Neutron polarimetry has been established as an ideal technique for the investigation of foundations of quantum mechanics with massive particles. This is demonstrated especially in experiments where high stability and efficiency for observation of quantum mechanical phenomena are required: such as the noncommutation of the Pauli spin operator, geometric phase measurements and evidence of entanglement of different degrees of freedom in single neutron systems.
In this project we propose three major research targets:
(i) Development of a weak measurement procedure by means of a non-ideal Stern-Gerlach apparatus in neutron polarimetry
(ii) Investigation of topological phases, more precisely phases induced by non-unitary evolutions and an extension of the Sagnac effect, i.e., the Sagnac-Mashhoon effect
(iii) Quantum state tomographic (density matrix reconstruction) of a maximally entangled Bell state and a reconstruction of the Wigner functions of Schrödinger cat states (Neutron wave-packet tomography)
Assuming the value of an observable depends on both a pre- and a post-selected state vector Aharobov and his co-workers developed a so called weak measurement scheme, yielding measurement values (weak values), which may lie far outside the usual range of the observable's eigenvalues. An experimental demonstration using neutrons is still lacking. The second topic of our project is devoted to topological phase. Here we are interested in non-unitarity evolutions, which are usually considered in “open quantum systems. A geometric phase arising from an evolution path depends only upon the path traced out by the system, but is different from the usual geometric phase from unitary evolutions. In addition a neutron polarimetric version of the Sagnac effect, which originally describes the influence of rotation on the phase of light passing through an interferometer, is considered using a slowly rotating static magnetic field. The last topic of the project is entanglement detection, where a quantum state tomography of a quantum system consisting of two qubits (spin and total energy of the neutron) requires measuring a full set of 16 operators.
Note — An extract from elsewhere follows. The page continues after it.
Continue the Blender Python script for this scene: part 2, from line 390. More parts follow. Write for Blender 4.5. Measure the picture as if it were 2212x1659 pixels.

A high-frequency spin flipper system, where due to the exchange of energy with the radiation field (via photons) spin and energy of the neutron are manipulated, forms the basis for density matrix and reconstruction and tomographic reconstruction of the Wigner functions of Schrödinger cat states. Therefore development of a state of the art high-frequency spin-flipper system is inevitable.
In this project, experimental investigations will have priority and theoretical support will be provided from collaborations with groups in Austria and worldwide. The aim of the project is to contribute to the impressive progress of quantum optics/communication technology and to better understand fundamental concepts of quantum mechanics by using specific properties of the neutron.